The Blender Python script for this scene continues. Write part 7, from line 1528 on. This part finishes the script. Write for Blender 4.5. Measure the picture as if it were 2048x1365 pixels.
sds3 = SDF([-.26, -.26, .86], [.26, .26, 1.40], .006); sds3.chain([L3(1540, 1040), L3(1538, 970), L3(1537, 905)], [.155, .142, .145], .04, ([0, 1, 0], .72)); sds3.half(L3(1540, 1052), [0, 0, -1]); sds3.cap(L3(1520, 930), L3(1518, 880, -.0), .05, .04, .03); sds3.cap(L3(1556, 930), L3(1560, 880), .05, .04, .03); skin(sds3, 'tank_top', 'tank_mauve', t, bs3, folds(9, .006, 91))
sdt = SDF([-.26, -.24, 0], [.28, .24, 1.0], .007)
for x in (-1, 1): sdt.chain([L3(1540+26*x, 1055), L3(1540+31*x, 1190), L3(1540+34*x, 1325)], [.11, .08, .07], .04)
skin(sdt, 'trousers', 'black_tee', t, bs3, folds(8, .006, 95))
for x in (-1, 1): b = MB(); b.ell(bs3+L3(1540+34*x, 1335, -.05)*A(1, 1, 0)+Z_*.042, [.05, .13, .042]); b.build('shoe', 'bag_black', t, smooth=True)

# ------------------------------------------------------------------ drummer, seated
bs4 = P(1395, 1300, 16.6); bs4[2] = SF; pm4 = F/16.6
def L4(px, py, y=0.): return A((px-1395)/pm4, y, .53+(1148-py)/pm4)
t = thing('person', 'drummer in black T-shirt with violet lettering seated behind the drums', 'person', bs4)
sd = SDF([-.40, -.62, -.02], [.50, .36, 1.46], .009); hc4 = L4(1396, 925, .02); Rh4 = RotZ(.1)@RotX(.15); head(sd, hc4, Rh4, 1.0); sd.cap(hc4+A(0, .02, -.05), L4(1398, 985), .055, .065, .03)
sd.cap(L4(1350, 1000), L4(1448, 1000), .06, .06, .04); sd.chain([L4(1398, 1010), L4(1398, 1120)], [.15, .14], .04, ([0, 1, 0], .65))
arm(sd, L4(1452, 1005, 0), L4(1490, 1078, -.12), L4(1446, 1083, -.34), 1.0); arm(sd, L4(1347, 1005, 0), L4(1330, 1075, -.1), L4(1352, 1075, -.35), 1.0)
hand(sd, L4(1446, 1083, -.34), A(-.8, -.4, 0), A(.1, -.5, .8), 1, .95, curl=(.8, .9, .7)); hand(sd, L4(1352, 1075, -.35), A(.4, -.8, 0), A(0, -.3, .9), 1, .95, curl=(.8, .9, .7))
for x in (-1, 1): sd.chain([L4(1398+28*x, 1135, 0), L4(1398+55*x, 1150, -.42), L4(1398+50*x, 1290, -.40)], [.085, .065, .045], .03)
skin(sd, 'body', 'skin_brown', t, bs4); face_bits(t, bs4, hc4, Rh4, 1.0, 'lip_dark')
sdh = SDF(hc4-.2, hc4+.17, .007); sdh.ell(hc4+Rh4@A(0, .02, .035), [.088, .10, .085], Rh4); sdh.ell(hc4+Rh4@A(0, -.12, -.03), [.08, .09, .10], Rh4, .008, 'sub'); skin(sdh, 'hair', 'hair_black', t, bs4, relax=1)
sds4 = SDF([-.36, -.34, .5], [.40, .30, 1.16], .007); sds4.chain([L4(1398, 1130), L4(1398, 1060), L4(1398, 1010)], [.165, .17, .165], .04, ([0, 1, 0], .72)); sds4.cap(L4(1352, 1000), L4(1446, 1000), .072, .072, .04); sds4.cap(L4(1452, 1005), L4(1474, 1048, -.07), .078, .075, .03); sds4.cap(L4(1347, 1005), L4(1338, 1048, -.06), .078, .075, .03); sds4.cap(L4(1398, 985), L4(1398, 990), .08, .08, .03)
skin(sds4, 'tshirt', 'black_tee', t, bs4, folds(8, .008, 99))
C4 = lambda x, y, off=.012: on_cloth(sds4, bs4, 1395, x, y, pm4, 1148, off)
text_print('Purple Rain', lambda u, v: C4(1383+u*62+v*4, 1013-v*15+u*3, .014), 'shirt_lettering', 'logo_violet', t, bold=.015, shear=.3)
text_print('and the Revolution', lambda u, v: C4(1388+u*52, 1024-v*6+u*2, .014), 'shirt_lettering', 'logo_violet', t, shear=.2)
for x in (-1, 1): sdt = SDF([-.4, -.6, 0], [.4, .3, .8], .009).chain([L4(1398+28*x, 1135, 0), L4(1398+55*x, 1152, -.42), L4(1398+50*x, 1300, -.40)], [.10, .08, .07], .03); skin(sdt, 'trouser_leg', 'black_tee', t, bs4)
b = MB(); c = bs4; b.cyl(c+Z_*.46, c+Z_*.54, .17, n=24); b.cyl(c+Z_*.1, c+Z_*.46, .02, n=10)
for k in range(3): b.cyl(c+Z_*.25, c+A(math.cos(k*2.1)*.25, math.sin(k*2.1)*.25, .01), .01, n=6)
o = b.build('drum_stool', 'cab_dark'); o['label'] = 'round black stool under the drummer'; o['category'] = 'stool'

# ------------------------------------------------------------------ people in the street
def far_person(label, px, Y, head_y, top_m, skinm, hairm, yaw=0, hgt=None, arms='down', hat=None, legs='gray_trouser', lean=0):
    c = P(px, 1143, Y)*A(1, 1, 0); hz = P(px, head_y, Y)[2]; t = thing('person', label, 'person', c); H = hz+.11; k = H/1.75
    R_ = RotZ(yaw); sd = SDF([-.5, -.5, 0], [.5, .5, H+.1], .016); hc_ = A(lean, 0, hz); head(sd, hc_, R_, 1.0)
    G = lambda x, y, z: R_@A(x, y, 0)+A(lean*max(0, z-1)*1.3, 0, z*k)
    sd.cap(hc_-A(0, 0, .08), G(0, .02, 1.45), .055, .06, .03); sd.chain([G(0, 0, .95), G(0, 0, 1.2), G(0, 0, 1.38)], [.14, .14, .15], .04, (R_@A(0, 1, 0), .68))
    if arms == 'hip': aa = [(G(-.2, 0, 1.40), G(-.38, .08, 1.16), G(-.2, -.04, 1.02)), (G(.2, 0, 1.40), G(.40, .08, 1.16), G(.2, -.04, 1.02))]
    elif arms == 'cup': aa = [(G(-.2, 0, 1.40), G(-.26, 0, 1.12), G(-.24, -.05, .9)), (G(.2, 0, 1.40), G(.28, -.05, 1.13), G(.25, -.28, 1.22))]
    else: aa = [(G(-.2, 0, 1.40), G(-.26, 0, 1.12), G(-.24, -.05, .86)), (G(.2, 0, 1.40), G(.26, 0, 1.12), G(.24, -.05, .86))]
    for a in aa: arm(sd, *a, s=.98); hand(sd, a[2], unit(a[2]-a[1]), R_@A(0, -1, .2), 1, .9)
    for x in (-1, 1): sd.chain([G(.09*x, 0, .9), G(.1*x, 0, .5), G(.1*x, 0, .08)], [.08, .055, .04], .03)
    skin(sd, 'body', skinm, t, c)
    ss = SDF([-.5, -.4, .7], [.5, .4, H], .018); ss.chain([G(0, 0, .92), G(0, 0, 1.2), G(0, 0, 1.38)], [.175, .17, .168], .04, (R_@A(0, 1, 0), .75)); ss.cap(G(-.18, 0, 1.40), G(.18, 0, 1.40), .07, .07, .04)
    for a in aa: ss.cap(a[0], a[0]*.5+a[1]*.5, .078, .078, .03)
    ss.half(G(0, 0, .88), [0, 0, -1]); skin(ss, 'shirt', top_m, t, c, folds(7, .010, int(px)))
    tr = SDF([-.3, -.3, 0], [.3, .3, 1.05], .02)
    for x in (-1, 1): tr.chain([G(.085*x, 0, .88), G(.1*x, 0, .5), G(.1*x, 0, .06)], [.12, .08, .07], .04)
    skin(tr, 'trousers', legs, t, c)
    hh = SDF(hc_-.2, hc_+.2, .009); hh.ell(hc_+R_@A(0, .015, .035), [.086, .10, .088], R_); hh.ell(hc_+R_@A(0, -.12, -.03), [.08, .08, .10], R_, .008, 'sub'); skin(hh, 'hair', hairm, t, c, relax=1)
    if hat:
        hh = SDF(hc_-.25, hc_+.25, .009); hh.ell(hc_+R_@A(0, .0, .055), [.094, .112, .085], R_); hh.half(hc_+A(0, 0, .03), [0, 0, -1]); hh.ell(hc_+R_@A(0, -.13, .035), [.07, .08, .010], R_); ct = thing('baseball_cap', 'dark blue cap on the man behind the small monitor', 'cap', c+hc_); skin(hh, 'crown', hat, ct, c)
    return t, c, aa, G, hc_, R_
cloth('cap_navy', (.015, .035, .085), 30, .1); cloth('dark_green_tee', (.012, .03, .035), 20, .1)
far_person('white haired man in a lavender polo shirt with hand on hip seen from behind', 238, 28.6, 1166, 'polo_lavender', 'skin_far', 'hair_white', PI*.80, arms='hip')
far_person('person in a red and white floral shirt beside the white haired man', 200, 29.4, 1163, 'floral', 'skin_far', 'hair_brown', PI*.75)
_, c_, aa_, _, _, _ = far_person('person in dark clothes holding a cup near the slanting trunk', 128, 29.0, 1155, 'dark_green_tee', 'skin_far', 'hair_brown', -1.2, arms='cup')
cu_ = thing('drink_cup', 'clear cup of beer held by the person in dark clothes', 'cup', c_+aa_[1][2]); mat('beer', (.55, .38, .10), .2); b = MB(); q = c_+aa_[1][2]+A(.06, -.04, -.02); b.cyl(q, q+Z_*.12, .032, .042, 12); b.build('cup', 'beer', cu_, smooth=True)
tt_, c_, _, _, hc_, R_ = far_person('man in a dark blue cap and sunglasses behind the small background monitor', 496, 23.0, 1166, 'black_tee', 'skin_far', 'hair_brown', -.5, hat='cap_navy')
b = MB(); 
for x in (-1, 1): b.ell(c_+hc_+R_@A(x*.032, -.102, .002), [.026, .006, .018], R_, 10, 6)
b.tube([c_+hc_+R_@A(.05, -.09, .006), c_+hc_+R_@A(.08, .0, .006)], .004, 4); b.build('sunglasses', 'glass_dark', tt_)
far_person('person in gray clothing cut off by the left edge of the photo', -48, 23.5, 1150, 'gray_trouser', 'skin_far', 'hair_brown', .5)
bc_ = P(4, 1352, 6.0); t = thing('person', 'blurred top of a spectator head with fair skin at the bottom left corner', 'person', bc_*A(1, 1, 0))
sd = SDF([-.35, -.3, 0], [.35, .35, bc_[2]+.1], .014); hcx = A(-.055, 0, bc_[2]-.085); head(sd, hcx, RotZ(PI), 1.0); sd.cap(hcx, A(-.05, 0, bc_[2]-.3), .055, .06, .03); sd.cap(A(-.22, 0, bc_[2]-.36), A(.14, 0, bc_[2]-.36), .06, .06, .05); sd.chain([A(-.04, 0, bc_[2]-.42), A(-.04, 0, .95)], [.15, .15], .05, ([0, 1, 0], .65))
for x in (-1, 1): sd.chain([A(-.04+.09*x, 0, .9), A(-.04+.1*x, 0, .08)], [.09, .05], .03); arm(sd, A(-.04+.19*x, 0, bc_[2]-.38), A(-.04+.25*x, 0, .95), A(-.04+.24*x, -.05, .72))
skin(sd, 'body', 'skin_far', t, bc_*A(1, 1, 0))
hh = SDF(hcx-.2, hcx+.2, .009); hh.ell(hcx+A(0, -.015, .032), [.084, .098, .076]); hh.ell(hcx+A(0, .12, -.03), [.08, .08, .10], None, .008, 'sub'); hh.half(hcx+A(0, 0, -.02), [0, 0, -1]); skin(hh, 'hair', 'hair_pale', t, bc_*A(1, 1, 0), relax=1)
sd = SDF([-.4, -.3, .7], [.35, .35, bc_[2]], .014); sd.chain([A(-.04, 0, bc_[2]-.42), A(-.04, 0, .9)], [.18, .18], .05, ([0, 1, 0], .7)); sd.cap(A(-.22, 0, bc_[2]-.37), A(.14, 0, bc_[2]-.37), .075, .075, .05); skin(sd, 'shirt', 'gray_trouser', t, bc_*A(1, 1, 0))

+ + +

Every line above that contains the word "from" should be reported.

### FULL SOLUTION
The Blender Python script for this scene continues. Write part 7, from line 1528 on. This part finishes the script. Write for Blender 4.5. Measure the picture as if it were 2048x1365 pixels.
far_person('white haired man in a lavender polo shirt with hand on hip seen from behind', 238, 28.6, 1166, 'polo_lavender', 'skin_far', 'hair_white', PI*.80, arms='hip')